Analyst: Shekel’s Misbehavior to End in 2018

YERUSHALAYIM -
(Reuters/Nir Elias, File)

The extraordinary strength of the shekel is a phenomenon unjustified by fiscal conditions and will likely come to an end in 2018, according to an Israeli market analyst writing in Globes on Tuesday.

Alex Zabezhinsky, chief economist of Meitav Dash Investments, noted that the shekel has gained 12 percent over the U.S. dollar over the past five years, while “no other currency in the world strengthened against the dollar during this period.”

“It appears that the shekel has strengthened too much, beyond economic equilibrium. It is not yet on the scale of bitcoin, but it is in the same direction.”

“This unusual result can be attributed to the strength of the Israeli economy or the Israeli startups snatched up by foreign companies, but the truth is that no explanation can justify such a wide gap between the shekel and the rest of the world,” Zabezhinsky wrote.
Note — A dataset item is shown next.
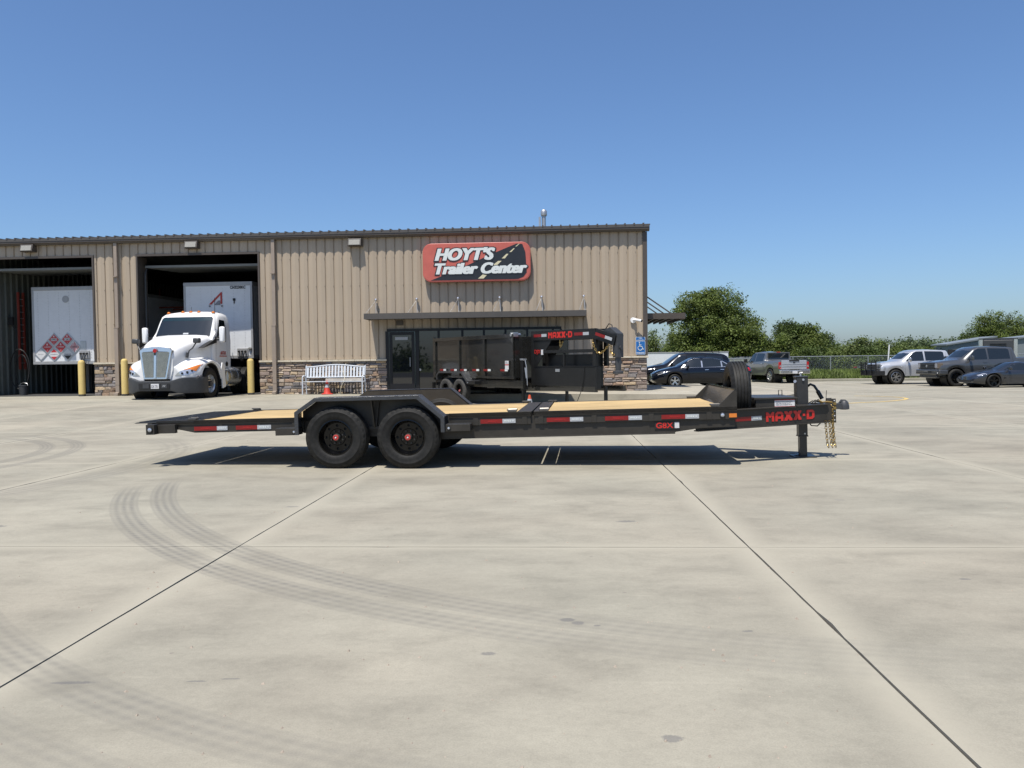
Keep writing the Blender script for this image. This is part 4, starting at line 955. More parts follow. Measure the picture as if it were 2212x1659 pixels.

What does keep driving the shekel?

He faults the Bank of Israel, “which cut the interest rate too fast, and has been left with no tools, thereby aggravating aggressive speculative activity in the Israeli currency… Another factor is the herd of investors blindly stampeding in one direction, while mindlessly repeating that the shekel can only get stronger.”

Zabezhinsky looks to next year for a correction in the value of the Israeli currency.

That’s because the Israeli economy shows signs of weakening, as the growth rate has slowed. Invoking the dictum of former Bank of Israel Chairman Stanley Fischer, he says, when the economy weakens, the currency can also weaken.

The action of central banks around the world will also have an impact. For example, the U.S. Federal Reserve is likely to raise the interest rate, thereby opening a 2 percent gap between its rate and that of the Bank of Israel by the end of 2018. Continued improvement in the global economy will encourage other banks to follow suit, while the Bank of Israel is expected to hold steady.

Those and related factors will probably help to bring the shekel back to normal as well, “to revert to behaving like every other currency around the world.”